Protecting sources protects everyone

July 11, 2005|By GREGORY KANE

THE TWO seemingly unrelated events occurring so closely together is one of those quirks of cosmic timing.

About two weeks ago, the U.S. Supreme Court refused to hear the case of two reporters who had been ordered by a federal district judge to reveal their anonymous sources. One of those reporters, Judith Miller of The New York Times, went to jail last week rather than reveal the name of her source.

The week Miller went to jail, an anonymous source contacted not the news media, but two lawyers for the family of Christopher Wallace and told them the Los Angeles Police Department was withholding information in a lawsuit.

Wallace died in a hail of bullets on a Los Angeles street in 1997. Two things made his death significant.

First, he was the rapper known as Notorious B.I.G. Wallace died less than a year after Tupac Shakur, his most famous rival - personally and artistically - was shot to death in Las Vegas.

Second, Russell Poole, then a detective with the Los Angeles Police Department, alleged that certain corrupt cops on the force who worked for Death Row Records, Shakur's label, might be linked to Wallace's slaying.

Wallace's mother, Voletta Wallace, filed a wrongful-death lawsuit against the city of Los Angeles in 2002. It took three years for the case to go to trial. It ended in a mistrial last week when a U.S. District Court judge ruled that the LAPD had not handed over all the information it had on the case. The most glaring omissions were statements from a "jailhouse informant" that said former detectives Rafael Perez and David Mack had roles in Christopher Wallace's murder.

Now imagine for a second that the anonymous tipster, instead of telling Voletta Wallace's lawyers, told someone in the news media that the LAPD was withholding information on the case. Suppose department honchos - who should rightfully be embarrassed by the revelation - want to find a head to roll. What better head than the anonymous source, right?

Here's the message the Supreme Court and a federal judge have sent the past two weeks: Go after the anonymous whistle-blowers. And go after the reporters who protect them as news sources.

Who, then, is left to protect those whistle-blowers who alert the public to the abuses and malfeasance of government officials?

I think we can safely rule out Supreme Court justices and federal judges.

That means reporters will have to do it, at the risk of being jailed. But a quick look at only a handful of the facts surrounding the murder of Notorious B.I.G. and some related incidents will show why reporters still need anonymous sources - and why those sources need to be protected.

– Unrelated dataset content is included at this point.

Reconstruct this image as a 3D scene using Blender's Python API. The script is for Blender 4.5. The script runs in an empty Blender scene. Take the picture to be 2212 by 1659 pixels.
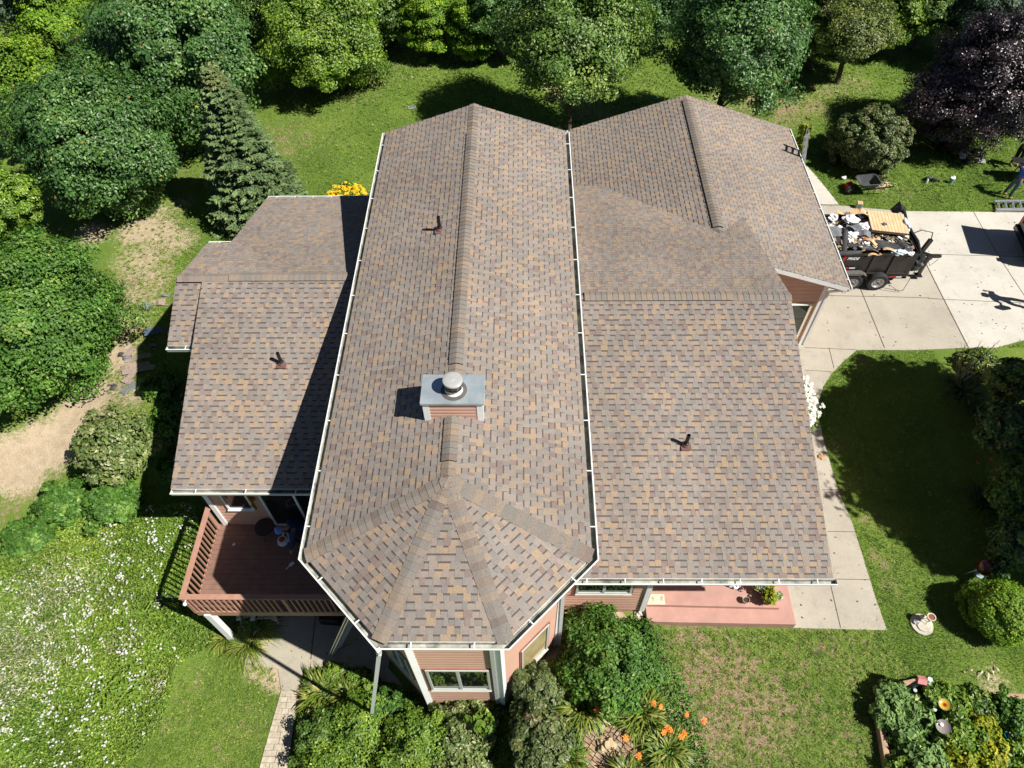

Poole didn't start out investigating the murder of Christopher Wallace, who was killed March 9, 1997. Poole was assigned to investigate an incident that occurred nine days later.

On March 18, 1997, Kevin Gaines, an off-duty LAPD officer, got into a road-rage incident with Frank Lyga, who was an undercover cop for the same organization.

Gaines pointed a gun at Lyga, who then drew his own weapon and fatally shot Gaines. Grits hit the fan right after the shooting because Gaines was black and Lyga white. It ended with Lyga being portrayed as a racist, violent cop who was out of control and with a lawsuit filed by Gaines' family being settled for $250,000 and sneaked past the Los Angeles City Council.

Had some anonymous sources come forward before then, the city of Los Angeles might have been saved some money. Gaines might have even been fired from the force before the shooting, which might have saved his life.

Poole's investigation revealed that it was Gaines, not Lyga, who was out of control. Gaines had been involved in some previous road-rage incidents in which he pointed his gun at motorists. In addition, he lived a lifestyle far above what his salary as a cop could provide.

Gaines dressed in expensive clothing, drove a Mercedes and had several credit cards, running up a nearly $1,000 tab for one meal at a Los Angeles restaurant. The extra cheese may have come from Gaines' work as a bodyguard for rapper Snoop Dogg. Gaines had no authorization from the LAPD for his moonlighting job.

Poole soon discovered that other LAPD cops were moonlighting - for Death Row Records, a company then being investigated on racketeering allegations by the U.S. Justice Department. Two of those said to be working for Death Row - David Mack and Rafael Perez - ended up behind bars.

Mack was sentenced to 14 years in a federal penitentiary for robbing a bank in 1997. Perez served time for stealing cocaine from an evidence storeroom before becoming the lead snitch in the Rampart police corruption scandal.

Any anonymous tipster who gave a reporter information about either of these two guys may have done so at the risk of his or her life. Reporters should - and will - continue to protect those sources.

Maybe one day federal judges will understand why.